Much of the pietistic and so-called religious literature of our day which is found in so many church libraries is neither literature nor is it Christian.  I am reminded at this moment of one such preposterous “novel” which came from the Moody Press.  It is entitled Past Finding Out. There’s not a swear word in the book but it is so pervaded with a veneer of religiosity that it is neither Christian nor is it literature, and there are many such books.
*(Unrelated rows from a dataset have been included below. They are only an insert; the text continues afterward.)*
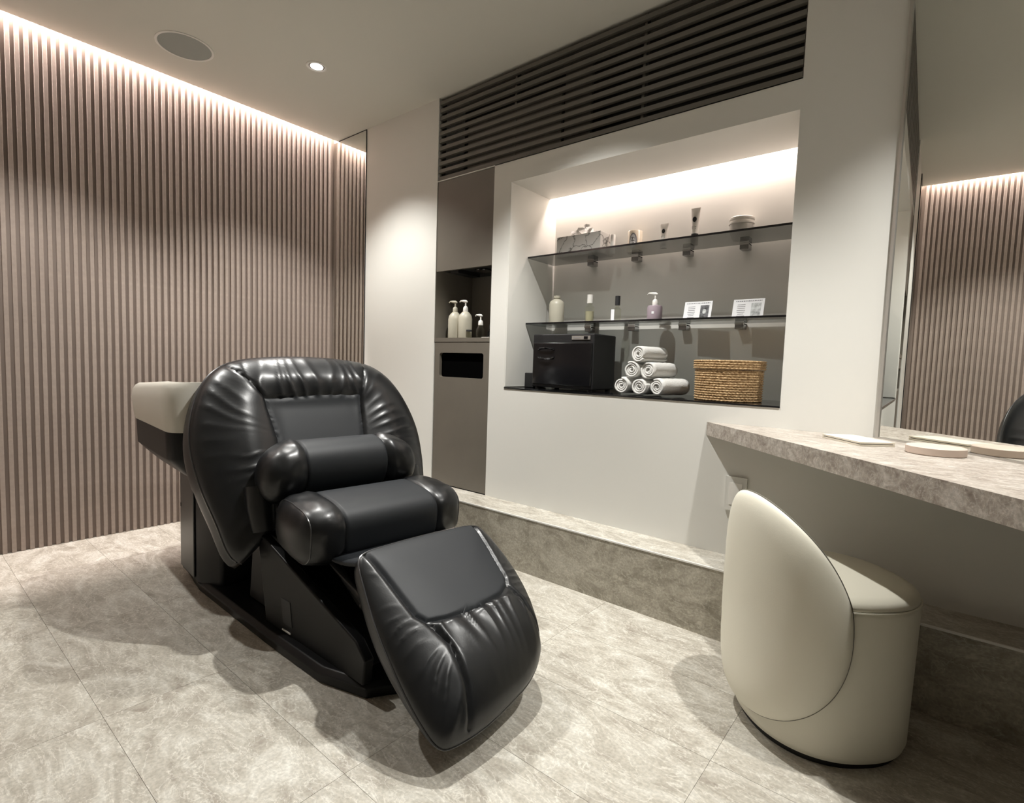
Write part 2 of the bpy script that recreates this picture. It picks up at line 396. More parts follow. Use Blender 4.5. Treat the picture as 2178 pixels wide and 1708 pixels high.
# ---------------------------------------------------------------- niche shelves
obj('niche_base_glass', BX(NX0 + .001, NX1 - .001, YB - .003, NY - .002, NZ0, NZ0 + .006), 'black', None)
tag(bpy.data.objects['niche_base_glass'], 'black glossy glass sheet lining the bottom of the niche', 'shelf')
def shelf(z, label, brx):
    t = thing('glass_shelf', label, 'shelf', ((NX0 + NX1) / 2, 2.27, z), group='glass shelves in the niche')
    hwid = (NX1 - NX0) / 2 - .008
    obj('glass_pane', BX(-hwid, hwid, 2.147 - 2.27, NY - .018 - 2.27, -.008, 0), 'shelf', t)
    obj('polished_edge', BX(-hwid, hwid, 2.1445 - 2.27, 2.147 - 2.27, -.008, 0), 'black', t)
    for x in brx:
        b = obj('bracket', BX(-.018, .018, 2.345 - 2.27, NY - .001 - 2.27, -.034, -.0085), 'dchrome', t, bevel=.002); b.location = (x - (NX0 + NX1) / 2, 0, 0)
        obj('bracket_lip', BX(-.018, .018, 2.342 - 2.27, NY - .001 - 2.27, -.0145, -.0085), 'chrome', b)
    return t
SX = (-1.436, -1.19, -.937, -.690)
shelf(1.480, 'upper grey tinted glass shelf carrying tissue box and tubes', SX)
shelf(1.146, 'lower grey tinted glass shelf carrying bottles and cards', SX)
Z1, Z2, Z0 = 1.4805, 1.1465, NZ0 + .0065

# items on the upper shelf
t = thing('tissue_box', 'grey veined marble tissue box on the upper glass shelf', 'tissue box', (-1.448, 2.305, Z1), math.radians(-2))
obj('box_body', BX(-.130, .130, -.063, .063, 0, .104), 'marble', t, bevel=.003)
ts = bmesh.new()
for q, (ax, ay, hh, tw) in enumerate([(-.035, 0, .06, .5), (.0, .01, .075, -.4), (.03, -.005, .05, 1.0)]):
    nseg = 8; rows = []
    for a in range(5):
        f = a / 4; rows.append([ts.verts.new((ax + (k / nseg - .5) * (.05 + .05 * f) * math.cos(tw) + .008 * math.sin(k * 2.1 + q + f * 3), ay + (k / nseg - .5) * (.05 + .05 * f) * math.sin(tw) + .008 * math.cos(k * 1.7 + f * 2 + q), .100 + .9 * hh * f * (1 - .55 * abs(k / nseg - .5) * 2 * (.6 + .4 * math.sin(q + k))))) for k in range(nseg + 1)])
    for A, B in zip(rows, rows[1:]):
        for k in range(nseg): ts.faces.new([A[k], A[k + 1], B[k + 1], B[k]])
obj('tissue', ts, 'towel', t, smooth=True, autos=False)
t = thing('white_bottle', 'small white bottle beside the right end of the tissue box', 'bottle', (-1.287, 2.30, Z1)); t.scale = (.9, .9, 1.7)
obj('bottle_body', lathe(bmesh.new(), [(0, 0), (.012, 0), (.013, .003), (.013, .05), (.011, .054), (0, .054)], 20), 'whitem', t, smooth=True)
t = thing('scented_candle', 'cream candle glass with an oval printed label', 'candle', (-1.193, 2.345, Z1)); t.scale = (.97, .97, 1.2)
obj('candle_glass', lathe(bmesh.new(), [(0, 0), (.031, 0), (.035, .003), (.036, .084), (.034, .087), (.032, .084), (.031, .07), (0, .07)], 36), 'wax', t, smooth=True)
def wraplabel(poly, R, a0, z0, th=.0006):
    """flat polygon (x,z) wrapped around a vertical cylinder of radius R facing angle a0"""
    bm = bmesh.new(); v = []
    for x, z in poly:
        a = a0 + x / R; v.append(bm.verts.new(((R + th) * math.cos(a), (R + th) * math.sin(a), z0 + z)))
    c = bm.verts.new(((R + th) * math.cos(a0), (R + th) * math.sin(a0), z0 + sum(p[1] for p in poly) / len(poly)))
    for i in range(len(v)): bm.faces.new([c, v[i], v[(i + 1) % len(v)]])
    return bm
def wrapring(pa, pb, R, a0, z0, th):
    bm = bmesh.new(); A = []; B = []
    for L_, q in ((A, pa), (B, pb)):
        for x, z in q: a = a0 + x / R; L_.append(bm.verts.new(((R + th) * math.cos(a), (R + th) * math.sin(a), z0 + z)))
    n = len(A)
    for i in range(n): bm.faces.new([A[i], A[(i + 1) % n], B[(i + 1) % n], B[i]])
    return bm
def oval(rx, rz, n=28): return [(rx * math.cos(2 * PI * i / n), rz * math.sin(2 * PI * i / n)) for i in range(n)]
fa = math.radians(-78)
lb = obj('label', wraplabel(oval(.019, .031), .0362, fa, .044), 'card', t)
obj('label_border', wrapring(oval(.019, .031), oval(.015, .026), .0362, fa, .044, .0012), 'ink', lb)
text('label_print', '22', .022, 'inkd', lb, ((.0362 + .0016) * math.cos(fa), (.0362 + .0016) * math.sin(fa), .05), (PI / 2, 0, fa + PI / 2), sx=.75)
text('label_print', '27', .016, 'inkd', lb, ((.0362 + .0016) * math.cos(fa), (.0362 + .0016) * math.sin(fa), .032), (PI / 2, 0, fa + PI / 2), sx=.75)
def tubeprod(x, y, hgt, wtop, label, capc, mark, rz):
    t = thing('cream_tube', label, 'tube', (x, y, Z1), rz, 'white cosmetic tubes on the upper shelf')
    ch = hgt * .29
    obj('cap', lathe(bmesh.new(), [(0, 0), (wtop * .36, 0), (wtop * .38, .002), (wtop * .34, ch), (0, ch)], 24), capc, t, smooth=True)
    bm = bmesh.new(); rings = []
    for k in range(9):
        f = k / 8; hwx = wtop * (.36 + .14 * f); hwy = wtop * .36 * (1 - f) ** .75 + .0012
        rings.append([bm.verts.new((hwx * math.cos(2 * PI * i / 24), hwy * math.sin(2 * PI * i / 24), ch + (hgt - ch) * f)) for i in range(24)])
    for A, B in zip(rings, rings[1:]):
        for i in range(24): bm.faces.new([A[i], A[(i + 1) % 24], B[(i + 1) % 24], B[i]])
    bm.faces.new(rings[0][::-1]); bm.faces.new(rings[-1])
    b = obj('tube_body', bm, 'tube', t, smooth=True)
    # printed emblem on the front
    zz = ch + (hgt - ch) * .55; yy = -(wtop * .36 * .45 ** .75 + .0012) - .0016
    o = obj('printed_emblem', prism(bmesh.new(), oval(wtop * .20 * mark, wtop * .27 * mark, 20), 1, yy - .0004, yy + .003), 'inkd', b); o.location = (0, 0, zz)
    for q in range(2): obj('printed_line', BX(-wtop * .22, wtop * .22, -wtop * .31, -wtop * .28, ch + (hgt - ch) * (.18 + q * .07), ch + (hgt - ch) * (.20 + q * .07)), 'ink', b)
    return t
tubeprod(-1.031, 2.31, .110, .041, 'short white cream tube with small black print', 'gbowl', .9, 0)
tubeprod(-.890, 2.31, .157, .043, 'tall white cream tube with black cap and emblem', 'inkd', 1.0, 0)
t = thing('lidded_jar', 'rounded grey jar with flat ridged lid at the right end', 'jar', (-.702, 2.335, Z1)); t.scale = (.72, .72, .97)
obj('jar_body', lathe(bmesh.new(), [(0, 0), (.040, 0), (.050, .010), (.062, .034), (.067, .058), (.066, .064), (0, .064)], 40), 'gbowl', t, smooth=True)
obj('jar_lid', lathe(bmesh.new(), [(.066, .0645), (.070, .067), (.070, .074), (.064, .077), (.064, .082), (.069, .085), (.069, .092), (.060, .097), (0, .099)], 40), 'tube', t, smooth=True)

# items on the lower shelf
def simple_bottle(x, y, prof, m, label, caps=(), grp=None, z=Z2, name='cosmetic_bottle', cat='bottle', sc=1):
    t = thing(name, label, cat, (x, y, z), group=grp); t.scale = (sc, sc, sc)
    obj('bottle_body', lathe(bmesh.new(), prof, 32), m, t, smooth=True)
    for nm, pr, mm in caps: obj(nm, lathe(bmesh.new(), pr, 28), mm, t, smooth=True)
    return t
simple_bottle(-1.588, 2.28, [(0, 0), (.031, 0), (.033, .004), (.033, .085), (.029, .098), (.018, .106), (.012, .109), (.012, .116), (0, .116)], 'creamb', 'matt cream bottle with short neck at the left end of the lower shelf', [('bottle_cap', [(.013, .112), (.015, .113), (.015, .123), (0, .123)], 'creamb')], sc=1.2)
simple_bottle(-1.388, 2.28, [(0, 0), (.019, 0), (.020, .003), (.020, .066), (.012, .073), (.010, .082), (0, .082)], 'clear', 'clear glass bottle with tall white cap', [('bottle_cap', [(0, .083), (.0125, .083), (.0125, .118), (0, .118)], 'whitem'), ('yellow_liquid', [(0, .004), (.017, .004), (.017, .05), (0, .05)], 'liquid')], sc=1.2)
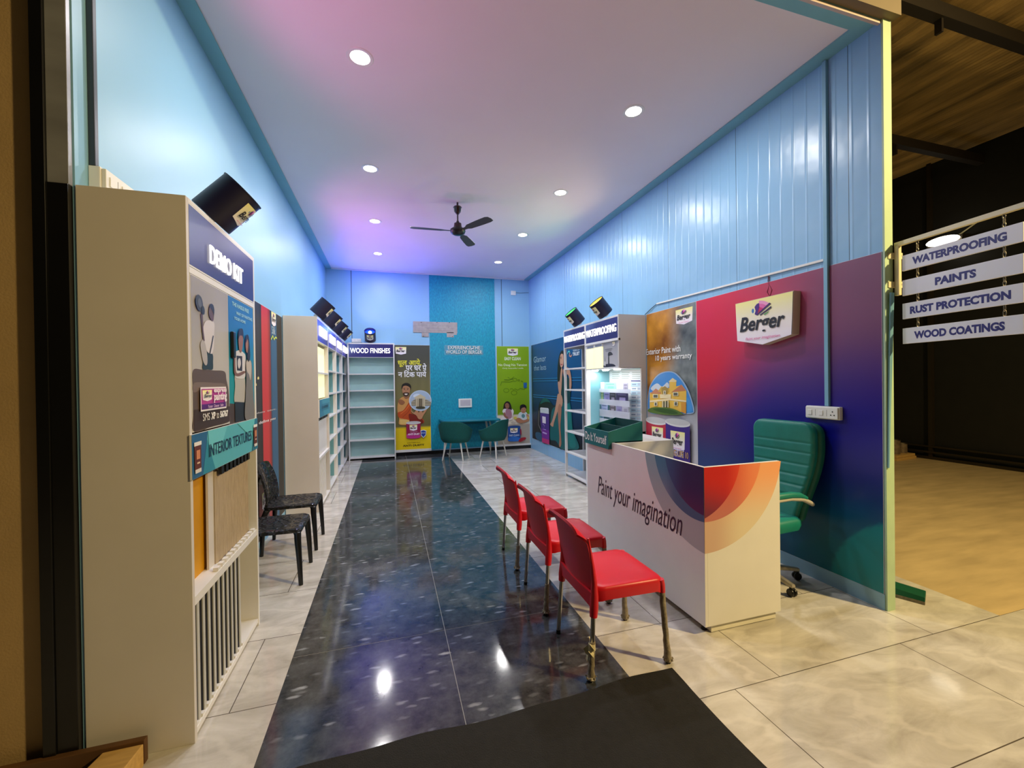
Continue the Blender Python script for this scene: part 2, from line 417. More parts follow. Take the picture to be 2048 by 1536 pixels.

Literature must portray life.  It need not be pornographic in order to portray life, but it must be honest.  “The Christian school has the obligation to provide Christian literature written on a suitably artistic level.  Much of the so-called Christian literature of the late 19th and early 20th centuries and so-called Christian literature of this present day is nothing but pietistic drivel.  In these books grammar and sentence structure are poor, plots are so improbably as to be absurd, goody-goody characters react to temptation in a thoroughly unrealistic way—whole books reek of improbability.  Yet because they revere religion outwardly and are published by Christian publishing houses, these books are included in Christian school libraries even though they violate every standard of good literature.” (from High School English Curriculum Guide, N.U.C.S.)

I am convinced that the material referred to in the above quotation are in a very real sense more dangerous for our children to read than the so-called immoral books to which we object because they have more than two swear words or characteristic slang included in them.  The pietistic, Arminian gush published by most publishing houses should be held by us in utter contempt and scorn.

Immaturity often hinders the young reader in being truly critical and selective in his reading.  Let us not stymie him completely and make him a victim of a poor class of literature, which is neither literature nor Christian as we attempt to keep him from reading so-called “classical” literature.  Let’s expose him to some of the best in the field and develop in him discernment that is necessary for him as a Christian in the midst of the world.